With that understanding, we all quickly agreed to an even chop of the prize money. We decided that whoever had the biggest stack by actual count would get the odd extra dollar. That turned out to be me. I had 68,500 and both of the others were in the low 60s. So I'm just gonna go ahead and say that I won the tournament. That's my story, and I'm sticking to it.

I got $434, the other two $433 each. We each put $20 into the dealer tip pool.

It was quite a ride, going from hitting everything early, to stagnant for a few hours, to critically short, to a miraculous rebirth just in time for the payout. It was kind of like, oh, I dunno, riding a bucking bronco?

I'm not about to commit to making this a weekly affair. But I'm pretty well convinced that there is a lot of value to be mined, if one can tolerate the large variance due to the luck factor, and I think I will keep it in mind for semi-regular sampling.

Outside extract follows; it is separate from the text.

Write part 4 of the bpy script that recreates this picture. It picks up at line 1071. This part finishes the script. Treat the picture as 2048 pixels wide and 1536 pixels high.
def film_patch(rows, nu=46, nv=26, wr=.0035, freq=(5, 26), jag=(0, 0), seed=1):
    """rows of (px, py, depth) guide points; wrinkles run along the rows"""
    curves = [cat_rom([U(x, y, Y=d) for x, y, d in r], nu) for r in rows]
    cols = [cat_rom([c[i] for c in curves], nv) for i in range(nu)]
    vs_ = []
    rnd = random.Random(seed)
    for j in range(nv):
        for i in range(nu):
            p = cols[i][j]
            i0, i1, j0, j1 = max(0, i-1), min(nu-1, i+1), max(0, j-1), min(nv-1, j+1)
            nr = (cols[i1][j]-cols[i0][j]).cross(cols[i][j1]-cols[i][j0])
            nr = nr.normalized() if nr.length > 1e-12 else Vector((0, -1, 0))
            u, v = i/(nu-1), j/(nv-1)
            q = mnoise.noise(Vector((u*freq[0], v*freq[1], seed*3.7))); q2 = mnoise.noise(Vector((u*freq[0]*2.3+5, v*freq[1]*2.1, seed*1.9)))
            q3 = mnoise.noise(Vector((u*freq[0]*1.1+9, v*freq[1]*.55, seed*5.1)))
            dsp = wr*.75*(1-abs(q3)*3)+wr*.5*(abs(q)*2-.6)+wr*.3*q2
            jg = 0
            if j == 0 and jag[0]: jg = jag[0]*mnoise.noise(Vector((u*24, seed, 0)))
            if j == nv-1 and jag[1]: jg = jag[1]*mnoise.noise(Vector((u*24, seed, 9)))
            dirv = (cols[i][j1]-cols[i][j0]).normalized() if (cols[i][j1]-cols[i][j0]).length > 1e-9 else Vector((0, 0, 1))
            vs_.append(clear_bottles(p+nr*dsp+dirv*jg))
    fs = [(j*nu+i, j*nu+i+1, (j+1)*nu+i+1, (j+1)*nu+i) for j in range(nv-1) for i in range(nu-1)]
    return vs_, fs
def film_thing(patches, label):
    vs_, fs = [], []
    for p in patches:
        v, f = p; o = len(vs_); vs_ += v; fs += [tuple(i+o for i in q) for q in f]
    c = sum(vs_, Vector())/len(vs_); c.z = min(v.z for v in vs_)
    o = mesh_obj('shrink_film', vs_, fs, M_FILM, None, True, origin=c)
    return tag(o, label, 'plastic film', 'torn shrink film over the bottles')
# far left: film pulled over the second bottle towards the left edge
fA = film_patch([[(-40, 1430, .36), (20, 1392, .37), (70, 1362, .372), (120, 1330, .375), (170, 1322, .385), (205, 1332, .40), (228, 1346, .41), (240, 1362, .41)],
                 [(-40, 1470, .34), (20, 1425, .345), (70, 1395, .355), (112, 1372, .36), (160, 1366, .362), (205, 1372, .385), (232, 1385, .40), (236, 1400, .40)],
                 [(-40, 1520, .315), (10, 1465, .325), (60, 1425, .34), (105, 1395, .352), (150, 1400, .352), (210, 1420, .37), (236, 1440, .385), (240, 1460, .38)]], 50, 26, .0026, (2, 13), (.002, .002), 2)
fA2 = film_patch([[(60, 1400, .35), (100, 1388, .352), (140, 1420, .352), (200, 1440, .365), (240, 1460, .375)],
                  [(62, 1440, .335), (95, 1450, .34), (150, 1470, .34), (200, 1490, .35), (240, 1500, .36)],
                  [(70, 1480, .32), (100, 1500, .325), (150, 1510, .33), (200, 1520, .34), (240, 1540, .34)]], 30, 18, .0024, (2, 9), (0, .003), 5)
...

*Given the venue, the type of game, and that description of the most common players, you might form a general impression of the typical player demographic. You would be correct. At age 51, I was easily the youngest among the final five left in the tournament, and there were no women among the final ten or so. This is a geezer game.

2 comments:

Memphis MOJO said...

Congrats on the win. If I were you, I'd play on a regular basis. Even with variance, it's like an annuity.

Chris Abramski said...

Nice score sir! Again, sorry I missed you by an hour or so. Would have loved to have railed.